Your task
Print, word for word, the opening line of the data below and every line after it through the line that contains "s = MB(); s.bbox(.0, 2.9, .03, .12, 3.02, .10, 'yellow', .01);", but not the pictures.

--- START ---

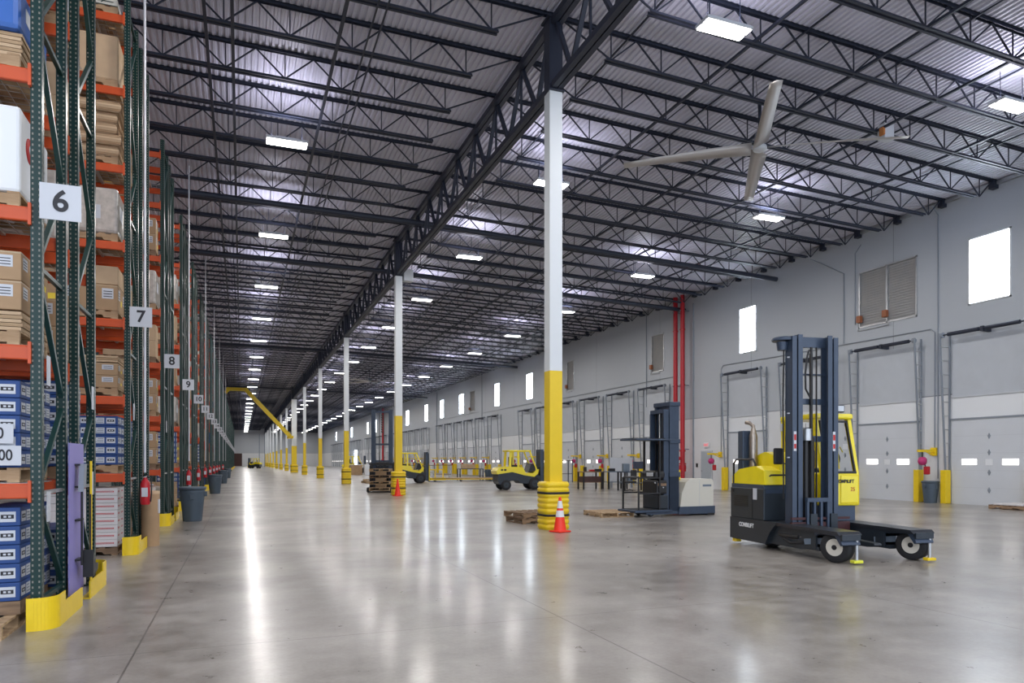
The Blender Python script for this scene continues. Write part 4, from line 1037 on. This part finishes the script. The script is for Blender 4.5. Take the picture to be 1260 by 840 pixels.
# wheels, steering gear, feet
for u, a in ((.17, 26), (LW-.12, 26)):
    w_ = wheel(.235, .19, r, (u, .28, .235), 'x', 'rim', 'front_wheel'); w_.rotation_euler.z = R(a)
wheel(.20, .22, r, (.42, 2.35, .20), 'x', 'grey', 'rear_wheel')
for u0 in (.0, LW-.36):
    s = MB(); s.prism([(-.02, .30), (.05, .44), (.62, .44), (.62, .38), (.5, .42), (.15, .42), (.02, .28)], u0+.02, u0+.34, 'navy', 'x')
    s.bar((u0+.30, .02, .06), (u0+.30, .02, .42), .05, None, 'galv', 8); s.bar((u0+.18, .55, .30), (u0+.02, .85, .26), .07, .09, 'steelblue'); s.build('axle_bracket', r)
    s = MB(); s.bar((u0+.06, .75, .33), (u0+.05, 1.15, .31), .03, None, 'chrome', 10); s.bar((u0+.05, 1.05, .31), (u0+.04, 1.55, .30), .07, None, 'black', 10); s.tube([(u0+.05, 1.5, .25), (u0, 1.2, .20), (u0+.04, .9, .24)], .022, 'rubber', 8); s.build('steering_cylinder', r)
    MB().bbox(u0+.22, -.03, .02, u0+.38, .07, .065, mat('foot_yellow', (.75, .75, .05), .5) if u0 == 0 else 'yellow', .01).build('stabiliser_foot', r)
s = MB(); s.bbox(.0, 2.9, .03, .12, 3.02, .10, 'yellow', .01); s.bar((.06, 2.96, .08), (.06, 2.96, .14), .06, None, 'black', 8); s.build('stabiliser_foot', r)

# ------------------------------------------------------------------ order picker
r = thing('order_picker', 'dark order picker truck with a cream power unit beside the pale pallet', 'forklift', (10.13, 17.20, 0), R(2))
s = MB(); s.prism([(1.42, .26), (2.58, .26), (2.58, .98), (2.50, 1.04), (1.75, 1.04), (1.62, .95), (1.48, .65)], -.42, .42, 'cream', 'y'); pu = s.build('power_unit', r)
MB().box(2.2, -.426, .82, 2.5, -.42, .88, 'steelblue').build('name_strip', pu); MB().box(2.08, -.424, .27, 2.09, -.418, 1.0, 'lgrey').build('panel_seam', pu)
s = MB(); s.prism([(1.35, .05), (2.62, .04), (2.62, .26), (1.40, .26)], -.44, .44, 'navy', 'y'); s.box(.3, -.40, .06, 1.4, .40, .14, 'navy'); s.bbox(2.35, -.45, .0, 2.6, .45, .06, 'rubber', .01); s.build('base_skirt', r)
s = MB()
for yy in (-.36, .28):
    s.box(1.10, yy, .10, 1.42, yy+.09, 3.18, 'navy'); s.box(.92, yy+.015, .10, 1.08, yy+.075, 2.9, 'navy')
s.box(1.10, -.36, .10, 1.40, .37, 1.2, 'navy'); mast = s.build('mast', r)
s = MB()
for z, h in ((3.10, .12), (2.05, .12), (1.10, .14)): s.bbox(1.08, -.40, z, 1.44, .40, z+h, 'navy', .01)
s.box(.92, -.33, 2.9, 1.1, .33, 3.0, 'navy'); s.box(1.2, -.30, .1, 1.24, .30, 3.1, 'steelblue'); s.build('crossbar', mast)
s = MB(); s.lathe([(.04, .2), (.04, 2.2), (.022, 2.2), (.022, 3.0)], 'galv', 12, (1.02, .0, 0)); s.bar((1.0, -.16, .3), (1.0, -.16, 3.0), .02, .04, 'black'); s.bar((1.0, .16, .3), (1.0, .16, 3.0), .02, .04, 'black'); s.build('lift_chain', mast)
s = MB(); s.bbox(-.05, -.42, 2.12, 1.12, .42, 2.17, 'navy', .015)
for q in range(7): s.box(.0+.15*q, -.40, 2.17, .03+.15*q, .40, 2.19, 'black')
s.build('overhead_guard', r)
s = MB(); s.bar((.75, -.38, .2), (.75, -.38, 2.12), .05, .05, 'black'); s.bar((.75, .38, .2), (.75, .38, 2.12), .05, .05, 'black'); s.build('guard_post', r)
s = MB(); s.bbox(-.10, -.45, .12, 1.15, .45, .19, 'navy', .015); s.box(.0, -.40, .19, 1.0, .40, .2, 'rubber'); s.build('platform', r)
s = MB()
s.tube([(.05, -.40, .2), (.05, -.40, 1.08), (.08, -.36, 1.10), (.08, .36, 1.10), (.05, .40, 1.08), (.05, .40, .2)], .028, 'black', 8); s.bar((.05, -.4, .65), (.75, -.4, .65), .03, .04, 'black'); s.bar((.05, -.4, 1.08), (.75, -.4, 1.08), .04, .04, 'black'); s.bar((.05, .4, .65), (.75, .4, .65), .03, .04, 'black'); s.build('safety_rail', r)
s = MB(); s.bbox(.66, -.37, .62, 1.02, .37, 1.02, 'black', .05); s.bbox(.62, -.36, 1.04, .98, .36, 1.28, 'black', .07); s.bbox(.72, -.37, .2, 1.05, .37, .60, 'chassis', .03); cs = s.build('console', r)
s = MB(); s.bbox(.60, -.25, 1.12, .64, .05, 1.22, 'lgrey', .01); s.bar((.64, -.3, .95), (.9, -.36, .8), .04, None, 'lgrey', 8); s.box(.70, -.375, .86, .98, -.37, .93, 'wood2'); s.build('control_panel', cs)
for x, yy in ((.5, -.3), (.5, .3), (2.1, 0)): wheel(.09 if x < 1 else .12, .1 if x < 1 else .16, r, (x, yy, .09 if x < 1 else .12), 'y', 'grey', 'wheel', bolts=0)
MB().bbox(1.42, -.2, 1.0, 1.60, .0, 1.30, 'yellow', .02).build('yellow_box', r)

# ------------------------------------------------------------------ counterbalance forklifts (local +x is the fork end)
def forklift(loc, rz, lab):
    r = thing('counterbalance_forklift', lab, 'forklift', loc, rz)
    s = MB(); s.prism([(-1.30, .45), (-1.20, .30), (-.75, .28), (-.6, .50), (-.15, .50), (.0, .34), (.9, .34), (1.15, .40), (1.15, .75), (.75, .78), (.2, .80), (-.6, .98), (-1.15, .96), (-1.30, .80)], -.50, .50, 'chassis', 'y'); s.build('chassis', r)
    s = MB(); s.prism([(-1.35, .84), (-.5, .96), (.2, .78), (.75, .70), (.95, .86), (1.02, 1.10), (.88, 1.10), (.70, .90), (.25, .92), (.1, 1.22), (-.95, 1.26), (-1.28, 1.18), (-1.40, 1.02)], -.52, .52, 'lift', 'y'); bd = s.build('counterweight', r)
    s = MB(); s.box(-1.15, -.524, 1.03, -1.02, -.52, 1.12, 'ink'); s.box(-.97, -.524, 1.03, -.84, -.52, 1.12, 'ink'); s.build('lettering_strip', bd)
    s = MB()
    for yy in (-.50, .44):
        s.prism([(-.70, 1.2), (-.56, 1.2), (-.52, 2.10), (-.64, 2.10)], yy, yy+.06, 'lift', 'y'); s.prism([(.88, 1.05), (.96, 1.02), (.52, 2.12), (.42, 2.12)], yy, yy+.06, 'lift', 'y'); s.prism([(-.20, .9), (-.08, .9), (-.10, 2.08), (-.22, 2.08)], yy, yy+.05, 'lift', 'y')
    s.bbox(-.72, -.52, 2.05, .55, -.44, 2.14, 'lift', .02); s.bbox(-.72, .44, 2.05, .55, .52, 2.14, 'lift', .02); s.bbox(-.74, -.52, 2.05, -.64, .52, 2.14, 'lift', .02); s.bbox(.46, -.52, 2.05, .56, .52, 2.14, 'lift', .02)
    for q in range(6): s.box(-.5+.16*q, -.46, 2.08, -.45+.16*q, .46, 2.12, 'lift')
    s.build('overhead_guard', r)
    s = MB(); s.bbox(-.45, -.25, 1.2, .05, .25, 1.34, 'seat', .04); s.bbox(-.52, -.24, 1.3, -.40, .24, 1.78, 'seat', .05); s.build('seat', r)
    s = MB(); s.prism([(.45, .95), (.85, 1.0), (.80, 1.35), (.60, 1.42)], -.42, .42, 'black', 'y'); s.bar((.62, 0, 1.35), (.45, 0, 1.5), .04, None, 'black', 8); s.tube([(.43+.04*math.cos(a), .17*math.sin(a), 1.52+.12*math.cos(a)) for a in [R(24*q) for q in range(16)]], .014, 'black', 6, False); s.build('steering_wheel', r)
    s = MB()
    for yy in (-.36, .26): s.box(1.16, yy, .15, 1.30, yy+.10, 2.16, 'navy'); s.box(1.30, yy+.02, .18, 1.38, yy+.08, 2.1, 'chassis')
    s.box(1.18, -.36, 2.06, 1.34, .36, 2.18, 'navy'); s.box(1.18, -.36, 1.2, 1.26, .36, 1.28, 'navy'); s.box(1.2, -.04, .2, 1.28, .04, 2.0, 'black'); s.box(1.17, -.25, 1.28, 1.2, .25, 2.06, 'chassis'); s.build('mast', r)
    s = MB(); s.box(1.38, -.48, .18, 1.44, .48, .26, 'lift'); s.box(1.38, -.48, 1.18, 1.43, .48, 1.24, 'lift')
    for q in range(6): s.box(1.39, -.48+.18*q, .2, 1.42, -.44+.18*q, 1.22, 'lift')
    s.box(1.39, -.5, .16, 1.43, -.46, 1.24, 'lift'); s.build('load_backrest', r)
    for yy in (-.28, .18): MB().prism([(1.44, .08), (2.45, .05), (2.45, .07), (1.50, .13), (1.50, .65), (1.44, .65)], yy, yy+.10, 'chassis', 'y').build('fork', r)
    for x, rr in ((.78, .34), (-.85, .27)):
        for yy in (-.46, .46): wheel(rr, .2, r, (x, yy, rr), 'y', 'chassis', 'wheel', bolts=6)
    return r
F1 = forklift((14.05, 35.6, 0), R(-3), 'yellow counterbalance forklift parked just to the column side of the work tables, seen side on')
dup(F1, (10.9, 48.6, 0), R(-2), 'yellow counterbalance forklift partly hidden behind the second column')
dup(F1, (12.4, 84.5, 0), R(-4), 'small distant yellow forklift behind the fourth column')
dup(F1, (2.6, 158.0, 0), R(150), 'tiny dark forklift near the end wall down the aisle')
# reach truck with stacked pallets, between columns one and two
r = thing('reach_truck', 'slate blue reach truck with a tall mast near the second column', 'forklift', (6.72, 35.6, 0), R(-18))
s = MB()
for u in (-.62, .30): s.box(u, -.05, .1, u+.16, .12, 4.15, 'navy'); s.box(u+.16 if u < 0 else u-.05, -.02, .1, u+.21 if u < 0 else u, .10, 4.1, 'navy')
ms = s.build('mast', r)
s = MB()
for z in (4.0, 2.35, 1.5): s.box(-.5, .02, z, .35, .08, z+.09, 'navy')
s.build('crossbar', ms)
s = MB()
for u in (-.22, .0): s.bar((u, .03, .5), (u, .03, 4.0), .03, .04, 'black')
for q in range(8): s.bar((-.12, .0, 3.9-.12*q), (-.05, .0, 3.82-.12*q), .06, .06, 'black')
s.build('chain', ms)
s = MB(); s.bbox(-.75, .15, .05, .55, 1.35, 1.35, 'chassis', .06); s.bbox(-.7, .2, 1.3, .5, 1.3, 1.5, 'black', .05); s.build('body', r)
s = MB(); s.box(-.72, -.12, 1.35, .62, -.02, 1.45, 'black'); s.box(-.66, -.14, .2, -.52, -.04, 1.4, 'black'); s.box(.44, -.14, .2, .60, -.04, 1.4, 'black'); s.build('carriage', r)
for u in (-.7, .45): MB().bbox(u, -1.1, .03, u+.14, .2, .22, 'chassis', .02).build('outrigger', r); wheel(.13, .1, r, (u+.07, -1.0, .13), 'x', 'grey', 'wheel', bolts=0)
for q in range(4):
    me_ = P1 if q != 2 else P2
    pal1(6.45, 34.90, .10+.31*q, 'pallet held in front of the reach truck, ' + ORD[q] + ' from the floor', me_, R(72))
    if q: o = MB().cb(0, 0, 0, .5, .4, .165, 'kraft2').build('small_carton', loc=(6.45, 34.90, .10+.31*q-.172), rz=R(-18)); tag(o, 'small pale carton between the pallets at the reach truck, under the ' + ORD[q] + ' pallet', 'carton')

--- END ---

Exercise output
The Blender Python script for this scene continues. Write part 4, from line 1037 on. This part finishes the script. The script is for Blender 4.5. Take the picture to be 1260 by 840 pixels.
# wheels, steering gear, feet
for u, a in ((.17, 26), (LW-.12, 26)):
    w_ = wheel(.235, .19, r, (u, .28, .235), 'x', 'rim', 'front_wheel'); w_.rotation_euler.z = R(a)
wheel(.20, .22, r, (.42, 2.35, .20), 'x', 'grey', 'rear_wheel')
for u0 in (.0, LW-.36):
    s = MB(); s.prism([(-.02, .30), (.05, .44), (.62, .44), (.62, .38), (.5, .42), (.15, .42), (.02, .28)], u0+.02, u0+.34, 'navy', 'x')
    s.bar((u0+.30, .02, .06), (u0+.30, .02, .42), .05, None, 'galv', 8); s.bar((u0+.18, .55, .30), (u0+.02, .85, .26), .07, .09, 'steelblue'); s.build('axle_bracket', r)
    s = MB(); s.bar((u0+.06, .75, .33), (u0+.05, 1.15, .31), .03, None, 'chrome', 10); s.bar((u0+.05, 1.05, .31), (u0+.04, 1.55, .30), .07, None, 'black', 10); s.tube([(u0+.05, 1.5, .25), (u0, 1.2, .20), (u0+.04, .9, .24)], .022, 'rubber', 8); s.build('steering_cylinder', r)
    MB().bbox(u0+.22, -.03, .02, u0+.38, .07, .065, mat('foot_yellow', (.75, .75, .05), .5) if u0 == 0 else 'yellow', .01).build('stabiliser_foot', r)
s = MB(); s.bbox(.0, 2.9, .03, .12, 3.02, .10, 'yellow', .01); s.bar((.06, 2.96, .08), (.06, 2.96, .14), .06, None, 'black', 8); s.build('stabiliser_foot', r)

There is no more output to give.